-- START SOURCE RECORDS --

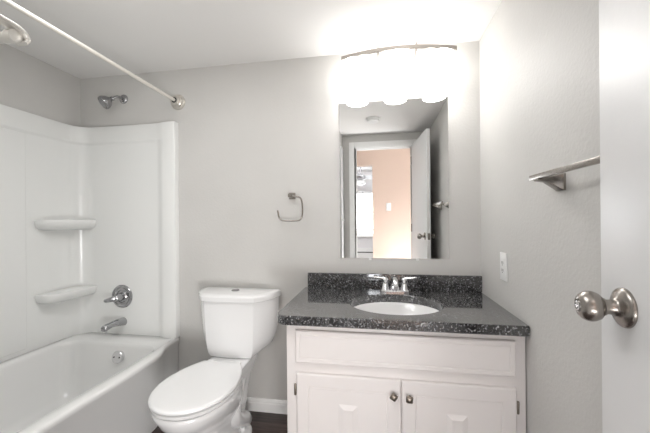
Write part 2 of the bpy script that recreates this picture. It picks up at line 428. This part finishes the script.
# shower rod
RX, RZ2 = -1.289, 1.972
rod = thing('shower_rod', 'cream shower curtain rod running under the ceiling above the tub', 'curtain rod', (RX, YB, RZ2))
bm = bmesh.new(); tube(bm, [(RX, YP+.01, RZ2+.003), (RX, 1.2, RZ2+.003), (RX, YB-.012, RZ2)], .0095, 16); obj('rod', bm, M['rod'], rod)
for y, s in ((YB, -1), (YP, 1)):
    bm = bmesh.new(); lathe(bm, [(.050, 0), (.050, .006), (.047, .011), (.040, .013), (.040, .023), (.036, .027), (.032, .030), (.031, .042), (.027, .045), (.0185, .045), (.0175, .035), (.0175, .008)], aim((RX, y, RZ2+(0 if s < 0 else .003)), (0, s, 0)), 40, cap1=True)
    f = obj('flange', bm, M['flange'], rod, smooth=25)
    bm = bmesh.new(); lathe(bm, [(.0173, .010), (.0173, .0438), (.0100, .0438)], aim((RX, y, RZ2+(0 if s < 0 else .003)), (0, s, 0)), 24); obj('socket', bm, M['dark'], f)

# towel rack on the near partition
tr = thing('towel_rack', 'satin metal towel rack on the near wall, high at the far left', 'towel rack', (-.95, YP, 1.55))
def bracket(x):
    prof = [(YP+.004, 1.552), (.40, 1.552), (.455, 1.551), (.480, 1.549), (.492, 1.543), (.497, 1.534), (.492, 1.526)]
    bm = bmesh.new()
    P = smoothpath([(x, a, b) for a, b in prof], 5); rings = []
    for i, p in enumerate(P):
        t = (P[min(i+1, len(P)-1)]-P[max(i-1, 0)]).normalized(); n = Vector((0, -t.z, t.y)); s = Vector((1, 0, 0))
        q = []
        for k in range(16):
            a = 2*pi*k/16; ca, sa = cos(a), sin(a)
            q.append(p + s*.0125*math.copysign(abs(ca)**.5, ca) + n*.0042*math.copysign(abs(sa)**.6, sa))
        rings.append(q)
    loft(bm, rings); b = obj('bracket', bm, M['satin'], tr, smooth=50)
    obj('wall_plate', B(x-.02, x+.02, YP, YP+.008, 1.522, 1.582, bev=.002), M['satin'], b)
bracket(-.655); bracket(-1.12)
bm = bmesh.new(); tube(bm, [(-.651, .479, 1.533), (-1.12, .479, 1.533)], .0095, 20); obj('front_bar', bm, M['satin'], tr)
bm = bmesh.new(); tube(bm, [(-.655, .36, 1.546), (-1.12, .36, 1.546)], .006, 16); obj('rear_bar', bm, M['satin'], tr)
bm = bmesh.new(); lathe(bm, [(.0118, 0), (.0118, .014), (.010, .015), (0, .015)], aim((-.664, .479, 1.533), (1, 0, 0)), 20); obj('end_cap', bm, M['satin'], tr)

# ---------------------------------------------------------------- toilet
TC = -.848
toilet = thing('toilet', 'white two-piece toilet with closed lid between the tub and the vanity', 'toilet', (TC, 1.6, 0))
def tank_ring(z, fb, bb, yf, yb, fr=.012, sag=.012):
    """front half width fb, back half width bb"""
    P = []
    n = 10
    for i in range(n+1):
        t = -1+2*i/n; P.append(Vector((TC+fb*t, yf + sag*t*t, z)))
    P = P[:]
    m = 8
    for i in range(1, m+1):
        t = i/m; P.append(Vector((TC+fb+(bb-fb)*sin(t*pi/2)**.9, yf+sag+(yb-.012-yf-sag)*t**1.15, z)))
    P.append(Vector((TC+bb-.006, yb-.003, z))); P.append(Vector((TC+bb-.016, yb, z)))
    for i in range(1, 7): P.append(Vector((TC+bb-.016-(2*bb-.032)*i/6, yb, z)))
    P.append(Vector((TC-bb+.006, yb-.003, z)))
    for i in range(m, 0, -1):
        t = i/m; P.append(Vector((TC-fb-(bb-fb)*sin(t*pi/2)**.9, yf+sag+(yb-.012-yf-sag)*t**1.15, z)))
    return P
bm = bmesh.new()
YT = YB-.018
loft(bm, [tank_ring(.401, .112, .118, 1.712, YT-.03), tank_ring(.407, .124, .134, 1.703, YT-.012), tank_ring(.425, .132, .166, 1.697, YT), tank_ring(.455, .139, .202, 1.694, YT), tank_ring(.50, .142, .222, 1.691, YT),
          tank_ring(.56, .145, .234, 1.688, YT), tank_ring(.64, .148, .240, 1.685, YT), tank_ring(.735, .150, .243, 1.682, YT)])
obj('tank', bm, M['china'], toilet, smooth=28)
bm = bmesh.new()
loft(bm, [tank_ring(.730, .154, .247, 1.676, YT+.004), tank_ring(.733, .157, .251, 1.672, YT+.006), tank_ring(.758, .158, .253, 1.670, YT+.007), tank_ring(.766, .155, .250, 1.674, YT+.005), tank_ring(.770, .146, .242, 1.684, YT), tank_ring(.772, .128, .22, 1.70, YT-.01)])
tl = obj('tank_lid', bm, M['china'], toilet, smooth=28)
bm = bmesh.new(); lathe(bm, [(.024, 0), (.024, .004), (.021, .006), (.0, .0065)], Matrix.Translation((TC-.005, 1.80, .7715)), 28); obj('flush_button', bm, M['chrome_dark'], tl)
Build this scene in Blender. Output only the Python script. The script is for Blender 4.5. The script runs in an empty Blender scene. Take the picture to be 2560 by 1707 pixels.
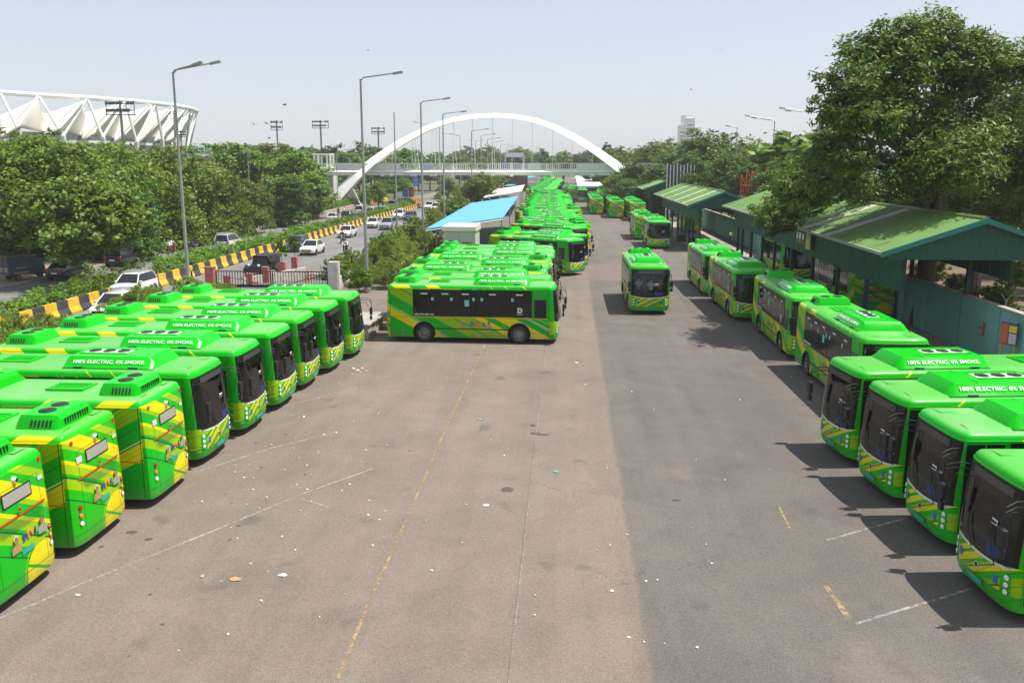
import bpy, bmesh, math, random
import numpy as np
from mathutils import Vector, Matrix, Euler
random.seed(7)
R=math.radians
scn=bpy.context.scene
COL=scn.collection
# ------------------------------------------------------------ camera, sky, sun, exposure
FPX=2180.; HOR=408.; VPX=1415.; CH=9.5
pitch=math.atan((853.5-HOR)/FPX); yaw=math.atan((VPX-1280)/(FPX/math.cos(pitch)))
cam=bpy.data.cameras.new('camera'); co=bpy.data.objects.new('camera',cam); COL.objects.link(co); scn.camera=co
co.location=(0,0,CH); co.rotation_euler=(R(90)-pitch,0,yaw)
cam.sensor_width=36; cam.lens=36*FPX/2560; cam.clip_end=6000; cam.clip_start=0.3
w=bpy.data.worlds.new('World'); scn.world=w; w.use_nodes=True
nt=w.node_tree; bg=nt.nodes['Background']; sk=nt.nodes.new('ShaderNodeTexSky'); sk.sky_type='NISHITA'
SDIR=Vector((1.36,.12,3.0)).normalized()
SEL=math.asin(SDIR.z); SAZ=math.atan2(SDIR.x,SDIR.y)
sk.sun_disc=False; sk.sun_elevation=SEL; sk.sun_rotation=SAZ; sk.altitude=200; sk.air_density=1.0; sk.dust_density=1.0; sk.ozone_density=2.6
tn=nt.nodes.new('ShaderNodeHueSaturation'); tn.inputs['Saturation'].default_value=.62; nt.links.new(sk.outputs[0],tn.inputs['Color']); hzm=nt.nodes.new('ShaderNodeMix'); hzm.data_type='RGBA'; hzm.inputs[0].default_value=.5; hzm.inputs[7].default_value=(4.9,5.3,6.0,1); nt.links.new(tn.outputs[0],hzm.inputs[6]); nt.links.new(hzm.outputs[2],bg.inputs[0]); bg.inputs[1].default_value=0.102
sun=bpy.data.lights.new('sun','SUN'); sun.energy=4.7; sun.angle=R(0.55); sun.color=(1,.955,.88)
so=bpy.data.objects.new('sun',sun); COL.objects.link(so); so.rotation_euler=SDIR.to_track_quat('Z','Y').to_euler()
scn.view_settings.view_transform='Standard'; scn.view_settings.look='None'; scn.view_settings.exposure=0.54; scn.view_settings.gamma=1
scn.render.engine='CYCLES'
scn.cycles.max_bounces=6; scn.cycles.transparent_max_bounces=12; scn.cycles.volume_bounces=0; scn.cycles.diffuse_bounces=3; scn.cycles.glossy_bounces=3
# ray helpers: pixel of the 2560 wide photograph -> point on height z / at distance Y
_f=Vector((-math.sin(yaw)*math.cos(pitch),math.cos(yaw)*math.cos(pitch),-math.sin(pitch)))
_r=Vector((math.cos(yaw),math.sin(yaw),0)); _u=_r.cross(_f)
def PX(x,y,z):
    v=Vector((x,y,z-CH)); k=v.dot(_f); return 1280+FPX*v.dot(_r)/k, 853.5-FPX*v.dot(_u)/k
def G(x,y,z=0.):
    d=_f+_r*((x-1280)/FPX)-_u*((y-853.5)/FPX); t=(z-CH)/d.z; return Vector((0,0,CH))+d*t
def D(x,y,Y):
    d=_f+_r*((x-1280)/FPX)-_u*((y-853.5)/FPX); return Vector((0,0,CH))+d*(Y/d.y)
# ------------------------------------------------------------ materials
MATS={}
class NT:
    def __init__(s,m): s.t=m.node_tree; s.n=s.t.nodes; s.l=s.t.links
    def new(s,ty,**k):
        n=s.n.new(ty)
        for a,b in k.items(): setattr(n,a,b)
        return n
    def put(s,i,v):
        if v is None: return
        if isinstance(v,bpy.types.NodeSocket): s.l.new(v,i)
        else: i.default_value=v
    def M(s,op,a,b=None,c=None,clamp=False):
        n=s.new('ShaderNodeMath',operation=op,use_clamp=clamp); s.put(n.inputs[0],a); s.put(n.inputs[1],b); s.put(n.inputs[2],c); return n.outputs[0]
    def mix(s,f,a,b):
        n=s.new('ShaderNodeMix',data_type='RGBA'); s.put(n.inputs[0],f); s.put(n.inputs[6],a); s.put(n.inputs[7],b); return n.outputs[2]
    def noise(s,vec,scale,detail=3,rough=.5,dist=0):
        n=s.new('ShaderNodeTexNoise'); s.put(n.inputs['Vector'],vec); n.inputs['Scale'].default_value=scale; n.inputs['Detail'].default_value=detail; n.inputs['Roughness'].default_value=rough; n.inputs['Distortion'].default_value=dist; return n.outputs[0]
    def ramp(s,f,stops,const=False):
        n=s.new('ShaderNodeValToRGB'); s.put(n.inputs[0],f); r=n.color_ramp
        if const: r.interpolation='CONSTANT'
        r.elements[0].position=stops[0][0]; r.elements[0].color=c4(stops[0][1])
        r.elements[1].position=stops[1][0]; r.elements[1].color=c4(stops[1][1])
        for p,c in stops[2:]:
            e=r.elements.new(p); e.color=c4(c)
        return n.outputs[0]
    def lt(s,a,b): return s.M('LESS_THAN',a,b)
    def gt(s,a,b): return s.M('GREATER_THAN',a,b)
    def band(s,a,lo,hi): return s.M('MULTIPLY',s.gt(a,lo),s.lt(a,hi))
    def sm(s,a,lo,hi,o0=0.,o1=1.):
        n=s.new('ShaderNodeMapRange'); s.put(n.inputs[0],a); n.inputs[1].default_value=lo; n.inputs[2].default_value=hi; n.inputs[3].default_value=o0; n.inputs[4].default_value=o1; return n.outputs[0]
def c4(c): return tuple(c)+(1,) if len(c)==3 else tuple(c)
def mat(name,base,rough=.6,metal=0,var=.0,scale=3,spec=.5,bump=0,bscale=30,coat=0,dirt=None,dirtamt=.0):
    if name in MATS: return MATS[name]
    m=bpy.data.materials.new(name); m.use_nodes=True; t=NT(m); b=m.node_tree.nodes['Principled BSDF']
    b.inputs['Base Color'].default_value=c4(base); b.inputs['Roughness'].default_value=rough; b.inputs['Metallic'].default_value=metal
    b.inputs['Specular IOR Level'].default_value=spec; b.inputs['Coat Weight'].default_value=coat; b.inputs['Coat Roughness'].default_value=.08
    tc=t.new('ShaderNodeTexCoord').outputs['Object']
    if var>0 or dirt:
        n=t.noise(tc,scale,5,.6); col=c4(base)
        v=t.sm(n,.3,.7,1-var,1+var)
        h=t.new('ShaderNodeHueSaturation'); h.inputs['Color'].default_value=col; t.put(h.inputs['Value'],v); o=h.outputs[0]
        if dirt:
            n2=t.noise(tc,scale*.45,6,.65,.4); o=t.mix(t.sm(n2,.45,.75,0,dirtamt),o,c4(dirt))
        t.l.new(o,b.inputs['Base Color'])
        t.l.new(t.sm(n,.2,.8,max(rough-.1,0.02),min(rough+.12,1)),b.inputs['Roughness'])
    if bump:
        n=t.noise(tc,bscale,4,.6); bp=t.new('ShaderNodeBump'); bp.inputs['Strength'].default_value=bump; bp.inputs['Distance'].default_value=.05; t.l.new(n,bp.inputs['Height']); t.l.new(bp.outputs[0],b.inputs['Normal'])
    MATS[name]=m; return m
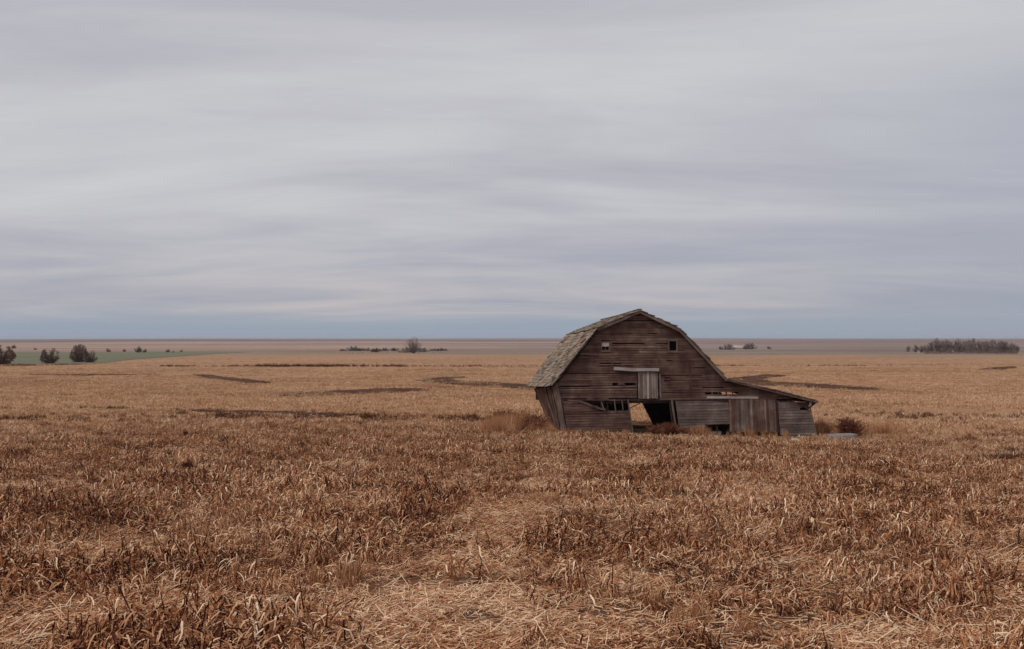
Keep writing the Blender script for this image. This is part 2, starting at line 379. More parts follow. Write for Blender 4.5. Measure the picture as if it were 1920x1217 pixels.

-- END SOURCE RECORDS --

Pictures are excluded: retype only the lines from the beginning of the listing above through the line with "bm, M['dark'], f)", both included.

Write part 2 of the bpy script that recreates this picture. It picks up at line 428. This part finishes the script.
# shower rod
RX, RZ2 = -1.289, 1.972
rod = thing('shower_rod', 'cream shower curtain rod running under the ceiling above the tub', 'curtain rod', (RX, YB, RZ2))
bm = bmesh.new(); tube(bm, [(RX, YP+.01, RZ2+.003), (RX, 1.2, RZ2+.003), (RX, YB-.012, RZ2)], .0095, 16); obj('rod', bm, M['rod'], rod)
for y, s in ((YB, -1), (YP, 1)):
    bm = bmesh.new(); lathe(bm, [(.050, 0), (.050, .006), (.047, .011), (.040, .013), (.040, .023), (.036, .027), (.032, .030), (.031, .042), (.027, .045), (.0185, .045), (.0175, .035), (.0175, .008)], aim((RX, y, RZ2+(0 if s < 0 else .003)), (0, s, 0)), 40, cap1=True)
    f = obj('flange', bm, M['flange'], rod, smooth=25)
    bm = bmesh.new(); lathe(bm, [(.0173, .010), (.0173, .0438), (.0100, .0438)], aim((RX, y, RZ2+(0 if s < 0 else .003)), (0, s, 0)), 24); obj('socket', bm, M['dark'], f)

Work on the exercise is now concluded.